There were the Christmas shopping trips, when we would always buy a Christmas ornament from the little old folks from Loganville, who set up in the middle of the mall. They always had some interesting and nicely priced things, and it was a pleasure to look at them and select “just the right thing” Evie played with a set of Russian nesting dolls this year that we bought from those good folks way back then. Good quality to have lasted so long.

We always looked forward to the day that Santa came to the mall, and started letting the kids come sit on his lap and have pictures made. I think we have photos of almost all of our grandchildren sitting in that mall Santa’s lap. A couple of them are hanging on our refrigerator now, held up with assorted animal magnets. I know my children could recall a lot more memories associated with the mall than me. Ted was learning how to drive during those years, and I am sure that old red EXP of his went out and back to Mt. Berry quite a few times.

The stores were jam packed with great merchandise back in those days. You could always find what you were looking for to celebrate a birthday, or any other special day. For years, businesses were on waiting lists to open up a storefront in Mt. Berry Square. It was bustling and full of people on weekends. Not anymore.

As we walked around and around today, there were more empty spaces than spaces with stores. Sears, which had a presence in Rome for over 100 years closed up last year and sits empty. The mall has up ads begging businesses to come move in. It’s a little sad.

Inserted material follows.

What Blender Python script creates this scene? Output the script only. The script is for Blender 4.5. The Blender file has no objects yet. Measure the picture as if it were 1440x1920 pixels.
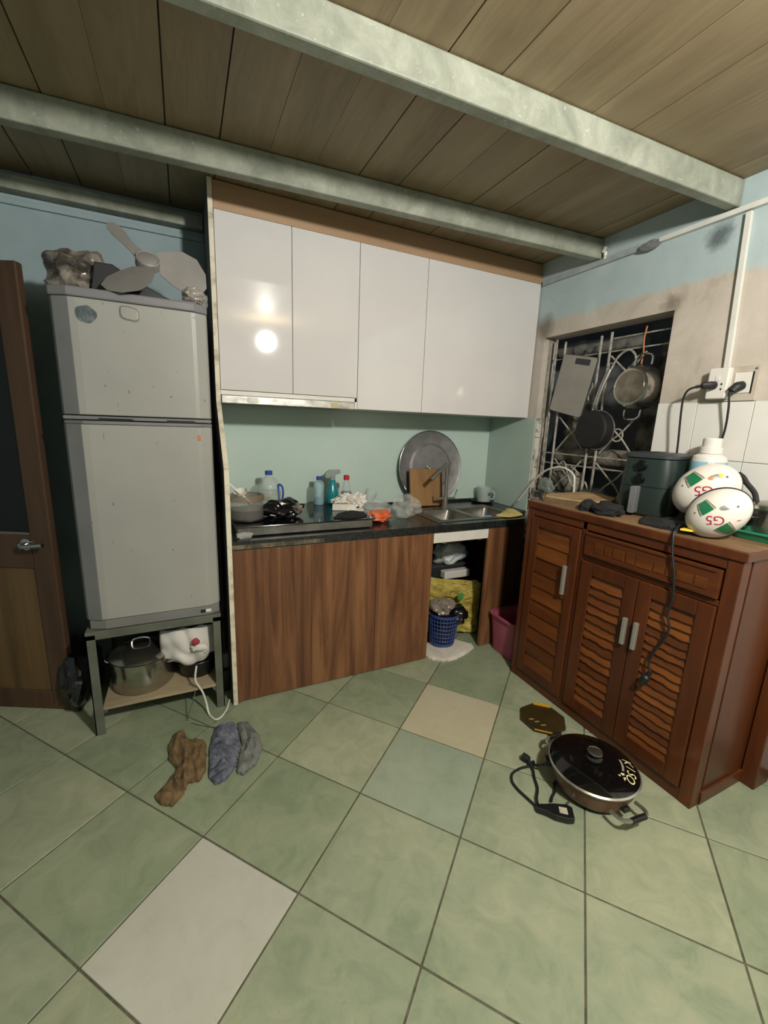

No, more than that, it’s a lot sad. It’s amazing how quickly things change in the world of business, as well as in our lives. Just as Walmart opened up their stores in many small towns across America and closed up most of the “Mom and Pop” shops in those towns, the Amazon’s and other “online” shopping ventures have begun to cause many malls across America to close up. I suppose that’s progress, but not for a sentimental old guy like me.

I hope that Mt. Berry Square manages to stay open for a while. I go out of my way to go there sometimes just to walk and to remember. There are still sights and smells which invoke the nostalgia of days gone by. Good days, wonderful times, great memories. There are closer places to where I live in which I could walk in the rain, but none of them have those memories contained in their walls. They don’t contain my memories, which are kindled and which burn warmly inside my chest every time I go around one of those familiar corners

I hear a child’s laughter, and for just an instant I’m back to 1991, walking through there with Matt, looking for the newest and greatest transformer for Christmas.

And so, it’s worth the few extra miles drive. Well worth it.